As I mentioned in that previous blog post, it's literally impossible for 20+ professional game journals to all of them completely independently and in isolation give such a game a 10/10 or 9/10, because the game is extremely unremarkable, it's nothing but a crappy 3-hours-long cutscene and walkathon, and there's absolutely nothing in it that would make it one of the best games in existence.
One publication giving it a 10 out of 10? Very possible (particularly if it's IGN, which is notorious for its absolutely asinine and random scoring.) Over 20 publications doing the same at the same time, completely independently of each other? That's literally impossible.
It's very clear that some kind of collusion happened behind the scenes.
Turns out that while the "indie" game studio itself is extremely obscure and unremarkable, their publisher is not. Turns out that their publisher, Annapurna Interactive, was founded by the daughter of one of the richest people in the world, Larry Ellison (with she herself not being exactly poor either).
Many people are suspecting that the publisher company has been doing something legally questionable behind the scenes in order to buy those perfect scores from so many publications.
It has already been shown that they have been sending expensive gift sets to content creators (containing actual valuable stuff, like a CD player and headphones). This in itself is right on that fuzzy line of legality, where it might or might not be technically legal.

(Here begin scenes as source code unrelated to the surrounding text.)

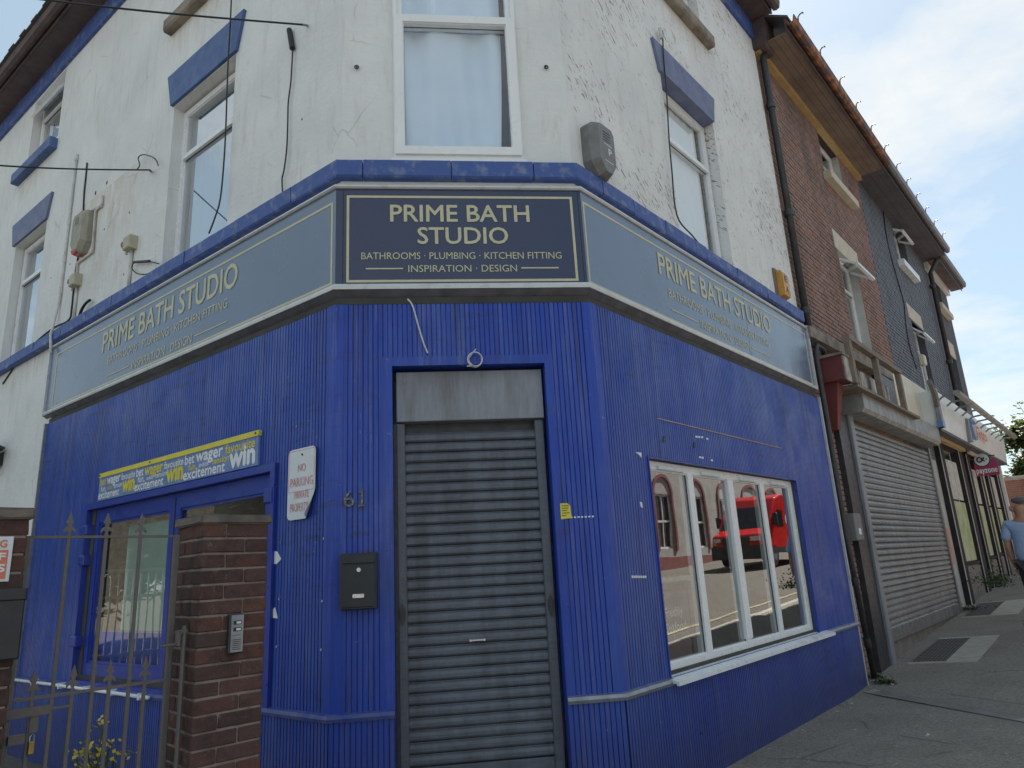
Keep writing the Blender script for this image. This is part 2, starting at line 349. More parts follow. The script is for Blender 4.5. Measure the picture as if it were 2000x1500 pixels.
pm('slate', (.07, .07, .08), (.11, .10, .10), 4, .8, bump=.5)
pm('maroon', (.16, .032, .035), (.12, .03, .03), 6, .6, bump=.2)
pm('red_paint', (.45, .05, .035), (.32, .04, .03), 5, .6)
pm('yellow', (.72, .62, .05), (.62, .54, .06), 9, .45)
pm('faded_yellow', (.42, .36, .18), (.22, .20, .15), 6, .8, bump=.2)
pm('banner_blue', (.11, .18, .42), (.20, .28, .50), 14, .4, bump=.25, bs=12)
pm('print_white', (.78, .79, .80), (.70, .71, .72), 9, .5, bump=0)
pm('sign_white', (.72, .75, .78), (.62, .65, .68), 6, .45, bump=.05)
pm('faded_red', (.62, .22, .22), (.72, .50, .50), 14, .6, bump=0)
pm('orange_red', (.66, .18, .10), (.60, .22, .15), 9, .5, bump=0)
pm('black_print', (.03, .03, .03), None, 9, .5, bump=0)
pm('alarm_beige', (.36, .34, .28), (.27, .25, .20), 9, .6, bump=.1)
pm('alarm_grey', (.20, .20, .20), (.14, .14, .14), 14, .5, bump=.1)
pm('alarm_red', (.65, .04, .03), None, 5, .35, bump=0)
pm('sounder_cream', (.46, .44, .32), (.38, .36, .27), 9, .55, bump=0)
pm('faded_pink', (.34, .14, .14), (.25, .10, .10), 9, .5, bump=0)
pm('amber', (.62, .32, .05), (.48, .24, .05), 8, .4, bump=0)
pm('magenta', (.36, .035, .13), (.30, .03, .11), 5, .45, bump=0)
pm('plinth', (.22, .20, .18), (.14, .13, .12), 5, .85, bump=.5)
pm('dark_pilaster', (.030, .025, .026), (.045, .035, .035), 5, .8, bump=.2, spec=.2)
pm('green_poster', (.24, .38, .12), (.48, .50, .34), 3, .5, bump=0, lo=.3, hi=.6)
pm('pale_poster', (.60, .62, .55), (.38, .36, .34), 9, .5, bump=0)
pm('window_board', (.46, .52, .47), (.38, .44, .39), 1.5, .8, bump=0)
pm('rail_green', (.16, .19, .16), None, 5, .6, bump=0)
pm('blind', (.86, .88, .86), (.80, .84, .84), 1.2, .8, bump=0, spec=.1)
pm('curtain', (.66, .79, .92), (.62, .75, .89), 3, .85, bump=.0)
pm('interior', (.07, .07, .065), (.045, .045, .04), 2, .9)
pm('room_floor', (.26, .20, .12), (.18, .14, .09), 3, .7)
pm('stem_green', (.06, .10, .03), (.10, .13, .04), 9, .7)
pm('flower_yellow', (.62, .45, .03), (.50, .36, .03), 30, .6, bump=0)
pm('bark', (.10, .075, .055), None, 12, .95, bump=.9)
pm('skin', (.42, .22, .15), (.34, .17, .12), 12, .55, bump=.05)
pm('shirt_blue', (.34, .45, .66), (.29, .40, .61), 7, .85, bump=.35, bs=14, dist=.06)
pm('trousers', (.035, .035, .045), (.025, .025, .03), 7, .85)
pm('cap_grey', (.10, .11, .12), (.07, .08, .085), 30, .9)
pm('van_red', (.55, .015, .015), (.50, .014, .014), 4, .22, bump=0)
pm('glass_dark', (.02, .025, .03), None, 4, .05, bump=0)
pm('opp_white', (.44, .43, .42), (.34, .33, .32), 2, .8, bump=.3)
pm('opp_red', (.26, .09, .085), (.20, .07, .07), 4, .7, bump=.2)
pm('hydrant', (.55, .15, .05), None, 4, .7)
pm('old_metal', (.10, .10, .10), (.42, .42, .42), 60, .4, metal=.5, bump=.2, lo=.52, hi=.68)
pm('brass', (.45, .30, .10), (.25, .15, .07), 20, .4, metal=.7)
pm('litter', (.62, .60, .55), (.22, .17, .11), 60, .8, bump=.1)
pm('wall_hole', (.03, .028, .026), None, 9, .95, bump=0)

def m_brick(name, ramp, rough=.9, bstr=.6, weather=False, sooty=False):
    t = NT(name); p = t.pos()
    oi = t.n('ShaderNodeObjectInfo'); at = t.n('ShaderNodeAttribute'); at.attribute_name = 'rnd'
    s = t.math('FRACT', t.math('ADD', oi.outputs['Random'], at.outputs['Fac']))
    x = t.n('ShaderNodeValToRGB'); e = x.color_ramp.elements
    while len(e) > 1: e.remove(e[-1])
    e[0].position = 0; e[0].color = tuple(ramp[0])+(1,)
    for i, c in enumerate(ramp[1:]): q = e.new((i+1)/(len(ramp)-1)); q.color = tuple(c)+(1,)
    t.L.new(s, x.inputs[0])
    n1 = t.ramp(t.noise(p, 22, 5, .7), .35, .7); c = t.mix(t.math('MULTIPLY', n1, .35), x.outputs[0], tuple(v*.45 for v in ramp[0]))
    n2 = t.ramp(t.noise(p, 1.3, 5, .6), .5, .72); c = t.mix(t.math('MULTIPLY', n2, .5), c, tuple(v*.5 for v in ramp[-1]))
    n3 = t.ramp(t.noise(p, 70, 3, .7), .62, .72); c = t.mix(t.math('MULTIPLY', n3, .25), c, (.45, .38, .32))
    if weather:   # soot streaks and blown brick faces where an old rendering came off
        w1 = t.ramp(t.noise(t.mapv(p, scale=(1, 1, .45), loc=(1.2, 0, 3)), .75, 6, .75), .50, .60)
        c = t.mix(t.math('MULTIPLY', w1, .72), c, t.mix(t.noise(p, 14, 4, .8), (.07, .055, .05), (.24, .18, .15)))
        w2 = t.ramp(t.noise(p, 3.2, 5, .8), .66, .70); c = t.mix(t.math('MULTIPLY', w2, .6), c, (.38, .13, .07))
    if sooty:
        w1 = t.ramp(t.noise(p, 4.5, 6, .75), .46, .62); c = t.mix(t.math('MULTIPLY', w1, .65), c, (.035, .030, .030))
        w2 = t.ramp(t.noise(p, 7, 6, .8), .60, .68); c = t.mix(t.math('MULTIPLY', w2, .45), c, (.30, .26, .23))
    MATS[name] = t.fin(c, rough, t.bump(t.noise(p, 95, 5, .7), bstr, .006), 0, .3)
m_brick('brick_house', [(.30, .195, .170), (.37, .25, .22), (.25, .170, .160), (.33, .225, .20), (.37, .205, .155), (.29, .205, .185)], weather=True)
m_brick('brick_black', [(.12, .135, .165), (.15, .165, .195), (.13, .145, .175)], .6, .4)
m_brick('brick_pier', [(.130, .064, .054), (.16, .078, .064), (.095, .056, .051), (.145, .080, .068), (.078, .054, .052), (.18, .085, .064)], bstr=1.0, sooty=True)
m_brick('brick_yard', [(.16, .075, .055), (.20, .09, .065), (.14, .07, .055)])

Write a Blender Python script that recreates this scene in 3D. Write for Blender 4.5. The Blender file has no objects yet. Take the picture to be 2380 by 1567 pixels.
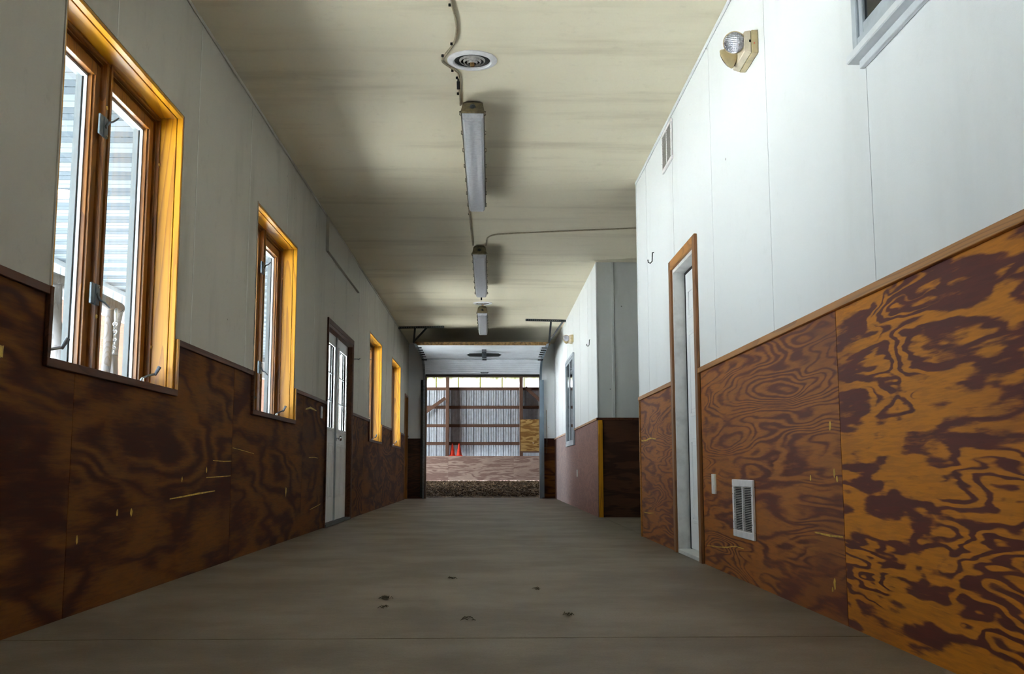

Even then, it's strange why 20+ professional game publications would rush to give this non-game a 10/10 or a 9/10 just because of a CD player and headphones. Sure, those are nice, but I doubt many reviewers (no matter how leftist they might be) would be dissuaded by merely this to declare the game a "masterpiece" and a "game of the year contender".
I think something more has been going on behind the scenes besides this.
Maybe authorities should look into this?